The step we had taken was not a little trying to faith. I was not at all sure what God would have me do, or whether He would so meet my need as to enable me to continue working as before. I had no friends whatever from whom I expected supplies. I did not know what means the Lord might use; but I was willing to give up all my time to the service of evangelisation among the heathen, if by any means He would supply the smallest amount on which I could live; and if He were not pleased to do this, I was prepared to undertake whatever work might be necessary to supply myself, giving all the time that could be spared from such a calling to more distinctly missionary efforts. But God blessed and prospered me; and how glad and thankful I felt when the separation was really effected! I could look right up into my Father's face with a satisfied heart, ready, by His grace, to do the next thing as He might teach me, and feeling very sure of His loving care.

And how blessedly He did lead me on and provide for me I can never, never tell. It was like a continuation of some of my earlier home experiences. My faith was not untried; it often, often failed, and I was so sorry and ashamed of the failure to trust such a Father. But oh! I was learning to know Him. I would not even then have missed the trial. He became so near, so real, so intimate. The occasional difficulty about funds never came from an insufficient supply for personal needs, but in consequence of ministering to the wants of scores of the hungry and dying ones around us. And trials far more searching in other ways quite eclipsed these difficulties; and being deeper, brought forth in consequence richer fruits. How glad one is now, not only to know, with dear Miss Havergal, that——

"They who trust Him wholly
Find Him wholly true,"
but also that when we fail to trust fully He still remains unchangingly faithful. He is wholly true whether we trust or not. "If we believe not, He abideth faithful; He cannot deny Himself." But oh, how we dishonour our Lord whenever we fail to trust Him, and what peace, blessing, and triumph we lose in thus sinning against the Faithful One! May we never again presume in anything to doubt Him!

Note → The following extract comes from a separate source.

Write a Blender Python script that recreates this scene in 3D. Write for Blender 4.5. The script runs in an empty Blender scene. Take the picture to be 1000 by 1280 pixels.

The year 1857 was a troublous time, and closed with the notorious bombardment of Canton by the British, and the commencement of our second Chinese war. Rumours of trouble were everywhere rife, and in many places the missionaries passed through not a little danger. In Ningpo this was especially the case, and the preserving care of God in answer to prayer was consequently most marked. When the awful news of the bombardment of Canton reached the Cantonese in Ningpo their wrath and indignation knew no bounds, and they immediately set to work to plot the destruction of all the foreigners resident in the city and neighbourhood. It was well known that many of the foreigners were in the habit of meeting for worship every Sunday evening at one of the missionary houses, and the plan was to surround the place on a given occasion and make short work of all present, cutting off afterwards any who might not be present.